Marcus Garvey Apartments in Brooklyn, host to the first NYC lithium-ion system, installed by Demand Energy for a Con Edison local energy network management programme. Image: wikimedia user: Jim Henderson.

US utility Con Edison New York (CECONY) is seeking 'at least' 300MW / 1,200MWh of energy storage as its contribution to the state’s 3GW target by 2025.

Widely reported economic and environmental sustainability plans rolled out by Governor Andrew Cuomo’s administration include the above target, in a regional market thought to hold a great deal of potential but as yet held back by factors including stringent permitting and planning processes.

Each of New York’s utilities has been instructed to procure 10MW of ESS capacity for its networks, excepting CECONY, which was set the target of “at least 300MW”. In a Request for Proposals document published 15 July, CECONY and Orange and Rockland Utilities set out their ‘Bulk energy storage scheduling and dispatch rights’, with Orange and Rockland seeking its own 10MW of projects through the undertaking.
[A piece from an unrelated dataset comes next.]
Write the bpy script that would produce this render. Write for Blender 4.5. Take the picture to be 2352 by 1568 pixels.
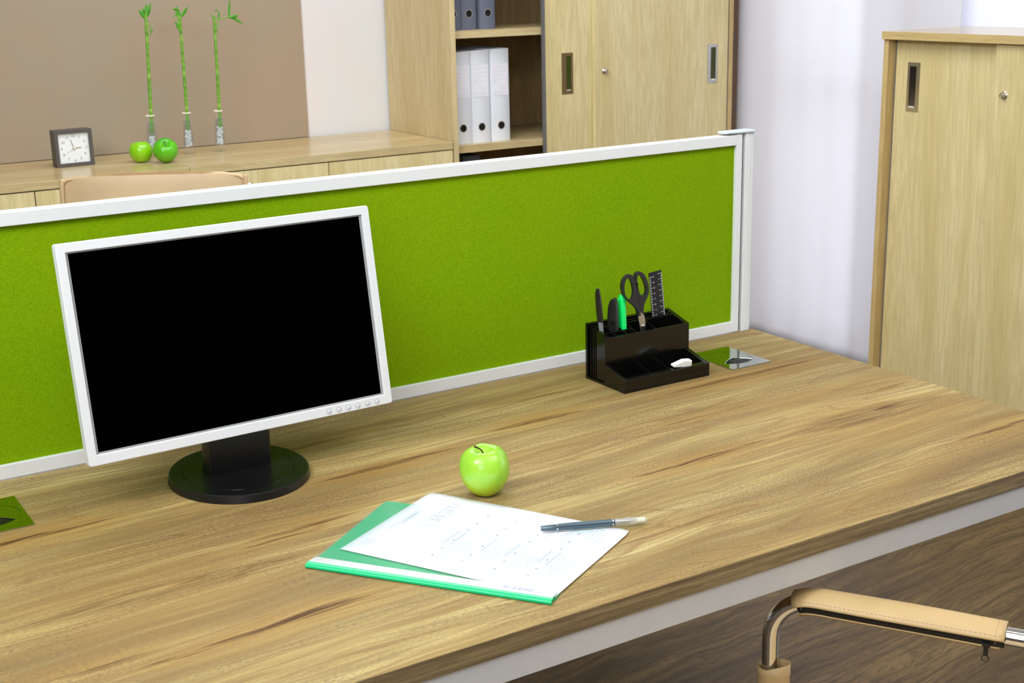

According to the document, which can be publicly accessed here, to comply with the terms set by the New York Public Service Commission (NYPSC) in that state Storage Order, projects need to be operational by the end of 2022. Bidders must now submit a questionnaire for pre-qualification by the end of this month.

In notes taken for a recent, unrelated interview, Johannes Ritterhausen of developer Convergent Energy + Power described New York State as being “very promising for storage”.

“They have adopted now a more aggressive target than California in terms of developing storage in the state. They have a state procurement agency, NYSERDA that’s running a lot of the incentives to purchase storage, so it’s a direct procurement, incentive process,” Ritterhausen, Convergent’s CEO said, adding that authorities in New York are also currently talking about “retiring a great majority” of gas peaker plants in the state, which could provide another strong market opportunity for energy storage and related technologies.

As mentioned, strict planning and permitting processes have been considered one significant barrier to deployment thus far in the state, particularly in the densely packed urban environment of New York City itself. Roger Lin of NEC’s Energy Solutions business said that “rightly so, it is one of the toughest places to install anything new”.

“The permitting and the standards that you have to go through with both FDNY (fire department) and the Dept of Buildings are the toughest that we’ve seen in the world,” Lin, the company’s VP for marketing, told

“We’ve recently started installing stuff in the city and have been working very closely with FDNY and the Department of Buildings to ensure that our systems around lithium-ion are installed in the safest manner possible.”

Four initial projects installed by NEC are being watched closely, being among the first lithium-ion systems to be installed within NYC, after a project by Demand Energy for Con Edison at a housing complex some time before that. After that, the gauntlet will have been run, and as an old cliche goes, if you can make it in New York, you can make it anywhere. For now, the industry will settle for making it in New York.

“On the permitting side, if you’re doing something within NYC it’s still going to be case-by-case, but once you get outside of NYC [into the wider state], development is easier for sure,” Convergent Energy + Power’s Johannes Ritterhausen said.

“There are now precedents for doing this in NYC. Every project is still a unique piece in terms of permitting, based on what local agencies have in different jurisdictions, and you have to work with them collaboratively obviously, but NY state broadly is a huge focus for us and an enormous growth market over the next five years.”